» What is expected: The data below must be copied in full and without any change.

[BEGIN Dataset extract]

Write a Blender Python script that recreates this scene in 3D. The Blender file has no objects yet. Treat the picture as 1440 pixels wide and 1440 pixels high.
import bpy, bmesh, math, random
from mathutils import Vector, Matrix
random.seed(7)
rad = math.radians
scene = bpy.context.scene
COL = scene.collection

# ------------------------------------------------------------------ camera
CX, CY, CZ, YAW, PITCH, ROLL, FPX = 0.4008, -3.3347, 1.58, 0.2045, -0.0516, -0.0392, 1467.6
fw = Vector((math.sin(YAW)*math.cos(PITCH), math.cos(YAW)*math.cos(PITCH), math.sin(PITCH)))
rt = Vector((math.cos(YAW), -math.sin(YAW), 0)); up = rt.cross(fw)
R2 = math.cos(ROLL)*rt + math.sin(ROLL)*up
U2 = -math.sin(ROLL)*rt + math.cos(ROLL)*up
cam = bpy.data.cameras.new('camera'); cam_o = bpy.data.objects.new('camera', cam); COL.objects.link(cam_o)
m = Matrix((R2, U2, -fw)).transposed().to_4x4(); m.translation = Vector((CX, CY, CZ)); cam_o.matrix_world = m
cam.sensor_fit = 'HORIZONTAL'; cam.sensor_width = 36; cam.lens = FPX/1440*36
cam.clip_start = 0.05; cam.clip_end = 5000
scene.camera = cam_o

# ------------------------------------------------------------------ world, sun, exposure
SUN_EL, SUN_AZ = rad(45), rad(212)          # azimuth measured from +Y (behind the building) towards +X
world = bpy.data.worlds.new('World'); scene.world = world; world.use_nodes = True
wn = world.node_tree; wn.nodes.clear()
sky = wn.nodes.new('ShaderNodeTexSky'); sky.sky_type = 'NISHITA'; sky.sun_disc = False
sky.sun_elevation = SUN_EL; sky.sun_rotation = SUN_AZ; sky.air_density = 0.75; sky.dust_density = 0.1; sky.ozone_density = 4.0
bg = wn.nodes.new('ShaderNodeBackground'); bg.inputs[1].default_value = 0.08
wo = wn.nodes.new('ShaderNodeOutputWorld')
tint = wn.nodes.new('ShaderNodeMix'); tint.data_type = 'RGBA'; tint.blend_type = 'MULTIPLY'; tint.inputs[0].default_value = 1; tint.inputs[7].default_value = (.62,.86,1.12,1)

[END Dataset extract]

» Correct result:
Write a Blender Python script that recreates this scene in 3D. The Blender file has no objects yet. Treat the picture as 1440 pixels wide and 1440 pixels high.
import bpy, bmesh, math, random
from mathutils import Vector, Matrix
random.seed(7)
rad = math.radians
scene = bpy.context.scene
COL = scene.collection

# ------------------------------------------------------------------ camera
CX, CY, CZ, YAW, PITCH, ROLL, FPX = 0.4008, -3.3347, 1.58, 0.2045, -0.0516, -0.0392, 1467.6
fw = Vector((math.sin(YAW)*math.cos(PITCH), math.cos(YAW)*math.cos(PITCH), math.sin(PITCH)))
rt = Vector((math.cos(YAW), -math.sin(YAW), 0)); up = rt.cross(fw)
R2 = math.cos(ROLL)*rt + math.sin(ROLL)*up
U2 = -math.sin(ROLL)*rt + math.cos(ROLL)*up
cam = bpy.data.cameras.new('camera'); cam_o = bpy.data.objects.new('camera', cam); COL.objects.link(cam_o)
m = Matrix((R2, U2, -fw)).transposed().to_4x4(); m.translation = Vector((CX, CY, CZ)); cam_o.matrix_world = m
cam.sensor_fit = 'HORIZONTAL'; cam.sensor_width = 36; cam.lens = FPX/1440*36
cam.clip_start = 0.05; cam.clip_end = 5000
scene.camera = cam_o

# ------------------------------------------------------------------ world, sun, exposure
SUN_EL, SUN_AZ = rad(45), rad(212)          # azimuth measured from +Y (behind the building) towards +X
world = bpy.data.worlds.new('World'); scene.world = world; world.use_nodes = True
wn = world.node_tree; wn.nodes.clear()
sky = wn.nodes.new('ShaderNodeTexSky'); sky.sky_type = 'NISHITA'; sky.sun_disc = False
sky.sun_elevation = SUN_EL; sky.sun_rotation = SUN_AZ; sky.air_density = 0.75; sky.dust_density = 0.1; sky.ozone_density = 4.0
bg = wn.nodes.new('ShaderNodeBackground'); bg.inputs[1].default_value = 0.08
wo = wn.nodes.new('ShaderNodeOutputWorld')
tint = wn.nodes.new('ShaderNodeMix'); tint.data_type = 'RGBA'; tint.blend_type = 'MULTIPLY'; tint.inputs[0].default_value = 1; tint.inputs[7].default_value = (.62,.86,1.12,1)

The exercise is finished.